An unsatisfying attempt to pack the story of the human species into an attractively priced survey text.
Blainey, retired professor of history at the University of Melbourne, apparently hasn’t been keeping up with current scholarship. He writes that dinosaurs were “extinguished” 64 million years ago (except for all those species, that is, that survived to evolve into birds) and repeats the now largely abandoned thesis that humans entered the Americas by way of a land bridge across the Bering Strait (but only until “the rising seas—without warning—began to split America from the world,” as if a warning were possible). He gains surer footing when he leaves prehistory for the better-documented climes of ancient Greece and the medieval Islamic empire, and comes into his own when he writes of technological innovations, such as the development of the clock and the printed book—though even here, he feels it necessary to point out the obvious (the German printing town of Wittenberg probably smelled like paper and ink, and “the Roman sundial often served as a rough clock but in cloudy weather or at night it was unable to reveal the time”).

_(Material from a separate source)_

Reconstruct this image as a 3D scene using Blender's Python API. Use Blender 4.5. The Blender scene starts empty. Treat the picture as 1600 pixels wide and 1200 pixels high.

Cautiously academic, Blainey frequently guesses what historical figures were thinking or dreaming as they went about their daily lives; thus Jesus “probably saw himself as an orthodox Jew trying to rescue a spirit which was sometimes drowned by the rigid rules covering the Sabbath and a hundred other occasions and activities”), and Adolf Hitler “seemed to feel that he was guided by a mysterious force stronger than himself.” But such guesses have little explanatory value. Nor does the work as a whole, especially compared to other one-volume histories like Clive Ponting’s Green History of the World and William McNeill’s A World History.
Short it is, given the subject. Outdated and tedious, too.